Les vitraux légendaires du XIVe siècle sont beaucoup moins communs que ceux du XIIIe. Cet art déclinait alors visiblement ; les principes de la peinture translucide que nous avons exposés, et qui avaient dirigé les artistes pendant deux siècles, se perdaient comme se perdaient les principes de la sculpture monumentale. Deux causes contribuaient à cet affaissement de l’art du verrier : la recherche du réel, de l’effet dramatique, et les ressources moins abondantes, au milieu d’une société chez laquelle se développait chaque jour davantage la vie civile. Les corporations, préoccupées de leurs intérêts matériels, ne donnaient plus ces belles verrières qui avaient décoré les cathédrales et les églises paroissiales pendant la première moitié du XIIIe siècle ; les évêques et les chapitres avaient, grand’peine à terminer leurs cathédrales restées inachevées et ne pouvaient consacrer des sommes importantes à l’exécution de ces peintures merveilleuses. La féodalité laïque était déjà fort appauvrie et ne songeait qu’à se fortifier dans ses châteaux. Puis, dans l’architecture religieuse alors en honneur, on avait tellement développé les surfaces des fenêtres, qu’il devenait impossible, à moins de dépenses exagérées, de garnir ces vides de vitraux à sujets. Aussi est-ce une fortune rare de trouver une église du XIVe siècle qui soit entièrement garnie de ses vitraux. Nous n’en connaissons qu’une en France qui présente un spécimen complet, ou à bien peu près, d’une suite de verrières faites d’un jet de 1320 à 1330 : c’est l’église de Saint-Nazaire, ancienne cathédrale de Carcassonne (voyez Cathédrale, fig, 49, et Construction, fig, 109 et 111). Le chœur et le transsept de cette église présentent une énorme surface de baies toutes garnies de leurs vitraux du commencement du XIVe siècle[1]. Ces vitraux à sujets légendaires sont d’une harmonie brillante sans être crue, ce qui se rencontre rarement à cette époque, et appartiennent à une école dont nous ne connaissons pas le centre, mais que nous serions disposés à placer à Toulouse, et dont on retrouve les produits jusqu’à Beziers.

Le panneau (fig. 36) provenant de la fenêtre qui contient la légende de saint Nazaire donne une idée du style de cette école[2] ; les compositions sont assez bonnes, le sentiment dramatique est cherché, et le geste, par suite, tombe souvent dans la manière.
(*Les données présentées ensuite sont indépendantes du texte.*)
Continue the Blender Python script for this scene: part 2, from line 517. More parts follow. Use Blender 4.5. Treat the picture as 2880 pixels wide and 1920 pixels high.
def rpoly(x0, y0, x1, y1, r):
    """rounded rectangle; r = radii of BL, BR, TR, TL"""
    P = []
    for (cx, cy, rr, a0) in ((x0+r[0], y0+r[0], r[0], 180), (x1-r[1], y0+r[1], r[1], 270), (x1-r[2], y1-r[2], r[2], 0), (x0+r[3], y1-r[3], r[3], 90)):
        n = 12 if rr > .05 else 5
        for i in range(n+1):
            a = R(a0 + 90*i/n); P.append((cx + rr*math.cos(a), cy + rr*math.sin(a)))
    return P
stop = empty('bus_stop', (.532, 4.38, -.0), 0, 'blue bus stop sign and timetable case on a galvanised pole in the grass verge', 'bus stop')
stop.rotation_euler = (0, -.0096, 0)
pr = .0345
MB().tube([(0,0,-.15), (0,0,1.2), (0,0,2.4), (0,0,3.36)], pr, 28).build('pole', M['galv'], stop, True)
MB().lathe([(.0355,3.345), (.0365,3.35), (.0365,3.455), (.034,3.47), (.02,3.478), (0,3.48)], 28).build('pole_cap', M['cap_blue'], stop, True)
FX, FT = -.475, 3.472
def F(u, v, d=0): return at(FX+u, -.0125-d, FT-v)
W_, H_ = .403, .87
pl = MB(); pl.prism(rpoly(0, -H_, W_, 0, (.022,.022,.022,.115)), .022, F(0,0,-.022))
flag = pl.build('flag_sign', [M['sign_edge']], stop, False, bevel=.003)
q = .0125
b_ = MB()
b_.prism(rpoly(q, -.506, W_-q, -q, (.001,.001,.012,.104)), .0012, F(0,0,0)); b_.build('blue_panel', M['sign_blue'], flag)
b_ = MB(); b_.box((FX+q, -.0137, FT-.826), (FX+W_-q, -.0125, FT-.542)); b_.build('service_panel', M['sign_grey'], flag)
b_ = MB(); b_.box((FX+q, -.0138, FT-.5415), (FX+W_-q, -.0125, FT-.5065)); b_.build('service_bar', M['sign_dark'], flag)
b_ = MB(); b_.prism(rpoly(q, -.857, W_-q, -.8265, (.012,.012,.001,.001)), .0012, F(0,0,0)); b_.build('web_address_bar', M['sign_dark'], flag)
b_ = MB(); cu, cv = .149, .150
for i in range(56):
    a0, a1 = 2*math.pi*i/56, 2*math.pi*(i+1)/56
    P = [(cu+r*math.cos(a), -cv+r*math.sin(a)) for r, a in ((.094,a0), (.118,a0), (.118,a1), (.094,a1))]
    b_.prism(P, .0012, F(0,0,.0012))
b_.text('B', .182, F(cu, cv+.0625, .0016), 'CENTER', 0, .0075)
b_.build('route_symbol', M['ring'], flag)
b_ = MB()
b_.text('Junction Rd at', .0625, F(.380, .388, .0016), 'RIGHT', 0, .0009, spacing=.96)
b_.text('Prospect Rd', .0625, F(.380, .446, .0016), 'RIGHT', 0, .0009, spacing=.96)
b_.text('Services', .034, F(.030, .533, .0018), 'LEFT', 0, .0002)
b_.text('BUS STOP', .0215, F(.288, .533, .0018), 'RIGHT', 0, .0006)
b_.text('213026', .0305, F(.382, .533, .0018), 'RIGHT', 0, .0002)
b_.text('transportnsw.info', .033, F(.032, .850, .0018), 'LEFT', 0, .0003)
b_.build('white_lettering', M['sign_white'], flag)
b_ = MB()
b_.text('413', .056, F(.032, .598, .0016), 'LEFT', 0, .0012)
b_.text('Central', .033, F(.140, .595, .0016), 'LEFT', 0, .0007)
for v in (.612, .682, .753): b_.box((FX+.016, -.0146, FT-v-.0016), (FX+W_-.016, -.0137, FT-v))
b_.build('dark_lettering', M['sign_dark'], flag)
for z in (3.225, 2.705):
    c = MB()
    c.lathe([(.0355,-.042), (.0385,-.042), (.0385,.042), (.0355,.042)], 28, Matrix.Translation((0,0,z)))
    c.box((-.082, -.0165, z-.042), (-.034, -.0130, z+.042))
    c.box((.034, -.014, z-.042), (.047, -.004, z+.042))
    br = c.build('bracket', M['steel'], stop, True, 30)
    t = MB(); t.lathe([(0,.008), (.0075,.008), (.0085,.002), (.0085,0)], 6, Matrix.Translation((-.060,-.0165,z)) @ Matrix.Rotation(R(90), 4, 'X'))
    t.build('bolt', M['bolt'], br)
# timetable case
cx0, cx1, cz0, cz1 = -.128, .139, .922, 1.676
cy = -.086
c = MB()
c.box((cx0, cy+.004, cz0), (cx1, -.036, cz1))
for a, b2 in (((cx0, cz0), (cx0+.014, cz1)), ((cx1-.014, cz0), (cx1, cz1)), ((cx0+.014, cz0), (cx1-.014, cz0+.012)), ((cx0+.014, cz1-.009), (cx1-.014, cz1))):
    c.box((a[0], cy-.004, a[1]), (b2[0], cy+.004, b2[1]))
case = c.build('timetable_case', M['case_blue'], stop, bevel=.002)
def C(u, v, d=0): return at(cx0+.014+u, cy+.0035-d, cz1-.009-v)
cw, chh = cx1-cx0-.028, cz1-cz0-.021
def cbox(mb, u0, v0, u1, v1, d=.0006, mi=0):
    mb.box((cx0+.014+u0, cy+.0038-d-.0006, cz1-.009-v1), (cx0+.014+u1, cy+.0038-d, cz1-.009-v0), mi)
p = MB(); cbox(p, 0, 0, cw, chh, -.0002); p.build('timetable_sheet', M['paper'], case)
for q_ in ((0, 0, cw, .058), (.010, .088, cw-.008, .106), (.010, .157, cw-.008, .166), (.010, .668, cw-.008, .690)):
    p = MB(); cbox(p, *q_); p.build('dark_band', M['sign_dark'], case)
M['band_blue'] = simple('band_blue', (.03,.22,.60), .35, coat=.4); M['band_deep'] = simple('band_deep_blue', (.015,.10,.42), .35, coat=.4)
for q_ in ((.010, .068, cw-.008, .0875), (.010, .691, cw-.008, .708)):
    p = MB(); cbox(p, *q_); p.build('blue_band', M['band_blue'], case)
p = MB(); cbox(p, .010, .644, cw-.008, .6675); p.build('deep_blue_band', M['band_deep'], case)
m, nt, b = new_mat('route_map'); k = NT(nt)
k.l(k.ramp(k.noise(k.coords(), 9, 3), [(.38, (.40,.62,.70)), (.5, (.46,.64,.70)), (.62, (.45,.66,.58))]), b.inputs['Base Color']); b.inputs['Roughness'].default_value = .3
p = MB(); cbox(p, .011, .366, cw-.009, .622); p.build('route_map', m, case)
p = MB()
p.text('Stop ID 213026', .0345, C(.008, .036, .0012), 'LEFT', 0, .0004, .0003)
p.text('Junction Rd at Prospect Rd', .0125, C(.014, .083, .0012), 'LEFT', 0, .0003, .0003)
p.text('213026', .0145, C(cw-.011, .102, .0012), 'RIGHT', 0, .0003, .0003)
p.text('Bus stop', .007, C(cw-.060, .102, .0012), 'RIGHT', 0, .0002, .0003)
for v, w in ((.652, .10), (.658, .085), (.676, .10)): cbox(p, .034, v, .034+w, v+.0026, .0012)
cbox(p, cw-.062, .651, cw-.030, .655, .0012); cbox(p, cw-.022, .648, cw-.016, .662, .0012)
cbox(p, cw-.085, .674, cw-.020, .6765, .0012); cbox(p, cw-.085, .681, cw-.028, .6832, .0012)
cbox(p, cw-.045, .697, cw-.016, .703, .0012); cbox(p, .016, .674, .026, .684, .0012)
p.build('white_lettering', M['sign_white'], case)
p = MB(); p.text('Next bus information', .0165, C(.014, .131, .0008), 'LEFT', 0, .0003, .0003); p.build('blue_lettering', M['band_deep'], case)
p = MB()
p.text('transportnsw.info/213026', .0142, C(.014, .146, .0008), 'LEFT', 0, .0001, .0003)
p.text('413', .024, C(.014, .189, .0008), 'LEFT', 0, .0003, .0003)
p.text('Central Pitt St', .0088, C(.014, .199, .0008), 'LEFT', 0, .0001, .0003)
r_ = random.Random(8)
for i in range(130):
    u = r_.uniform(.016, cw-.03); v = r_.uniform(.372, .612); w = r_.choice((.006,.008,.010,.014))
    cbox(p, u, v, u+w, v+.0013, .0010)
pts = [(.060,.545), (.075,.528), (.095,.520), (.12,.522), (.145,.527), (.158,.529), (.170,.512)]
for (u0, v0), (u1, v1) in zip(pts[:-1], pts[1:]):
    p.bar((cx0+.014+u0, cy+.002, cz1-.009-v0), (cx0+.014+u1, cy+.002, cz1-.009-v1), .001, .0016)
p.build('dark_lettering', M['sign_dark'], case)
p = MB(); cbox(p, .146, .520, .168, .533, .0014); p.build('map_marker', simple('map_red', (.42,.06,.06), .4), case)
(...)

Les draperies sont moins bien entendues que dans nos écoles du Nord, mais le choix des tons, l’entente de l’harmonie générale, l’emportent de beaucoup sur ce

  1. Dans le chœur, deux des anciennes verrières ont été seulement remplacées au XVIe siècle. Ces deux vitraux de la renaissance sont d’ailleurs d’une excellente exécution.
  2. Saint Nazaire prend soin des pauvres, des veuves et orphelins.